On peut en effet observer que la crise ukrainienne dure depuis pas mal de temps et que le bloc occidental en rajoute dans sa « politique des sanctions », jusqu’au point de mettre en péril ses propres intérêts. On sent bien que l’ambition, de Washington à Bruxelles, est d’obliger Moscou à mettre le genou à terre. Une querelle de caïds dans la cour de récré, qui voudrait s’inscrire comme l’épilogue des bagarres menées lors de la Guerre froide, lesquelles ont semble-t-il laissé des souvenirs acrimonieux dans certains milieux yankees (qui ne font pas de différence entre la Russie contemporaine et la défunte URSS). Sous cette approche, le conflit palestinien et l’aventure ukrainienne sont de même nature : le « dernier combat », celui après lequel les choses ne seront plus jamais les mêmes. Celui qui fera disparaître un challenger (politique) indésirable pour l’éternité. Il s’agit là d’une optique peu compatible avec la logique des affaires, qui préfère rentabiliser le pragmatisme popote.

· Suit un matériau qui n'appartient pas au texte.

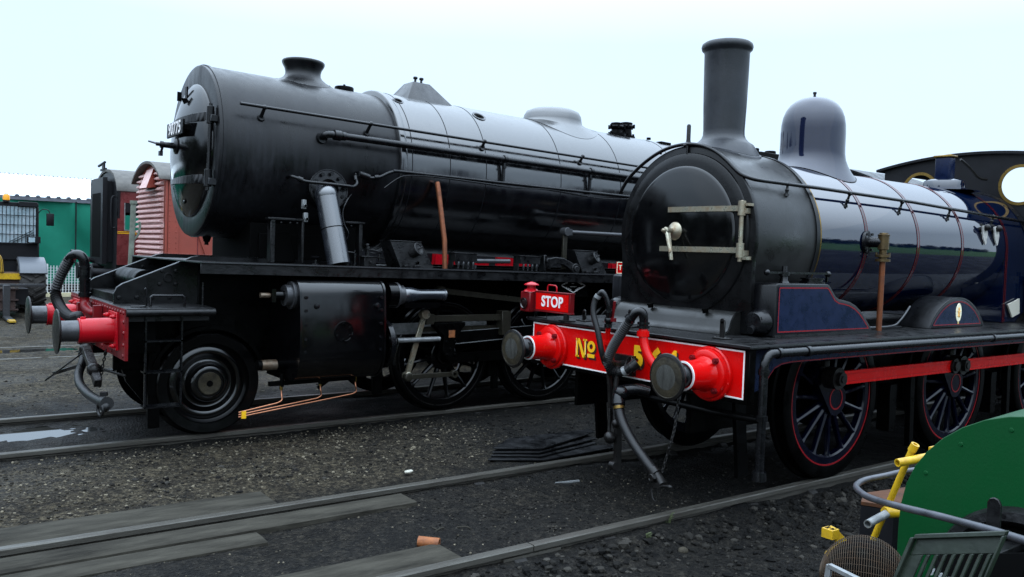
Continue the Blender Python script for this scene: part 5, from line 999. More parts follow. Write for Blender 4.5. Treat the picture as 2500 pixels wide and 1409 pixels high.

Finalement, l’escalade à l’Est et au Moyen-Orient, les provocations auxquelles elle donne lieu, les mesures de « contre-rétorsion » qui menacent de déstabiliser un système financier déjà défaillant, tout cela n’a produit qu’un effet dépressif mineur sur les marchés. Comme si les opérateurs tenaient pour négligeable le pouvoir destructeur de n’importe quelle armée, face à la puissance tranquille des grandes banques centrales qui font aujourd’hui bouillir la marmite. Il est toutefois probable que cette vision des choses revienne à simplifier exagérément la situation. Car des remparts redoutables continuent de se dresser face à l’artillerie des Instituts d’émission. D’abord, la croissance se révèle beaucoup plus faible qu’espéré, eu égard aux moyens formidables qui sont mobilisés. Même si les Etats-Unis nous rejouent le scénario d’une reprise en chandelle, après deux trimestres de glissade. Ensuite parce que les poches des banques centrales ne seront bientôt plus assez profondes, pour retaper sans faire de vagues toutes les institutions financières menacées d’asphyxie. Le cas portugais de Banco Espirito Santo (BES) est assez caractéristique de ces dossiers en forme de grenade dégoupillée, qu’un simple écart de température peut faire exploser. Au nominal, l’enjeu n’est pas considérable ; mais tous comptes faits, les dommages prévisibles sont supérieurs à ceux que peut occasionner une bonne batterie anti-aérienne. Russe ou américaine.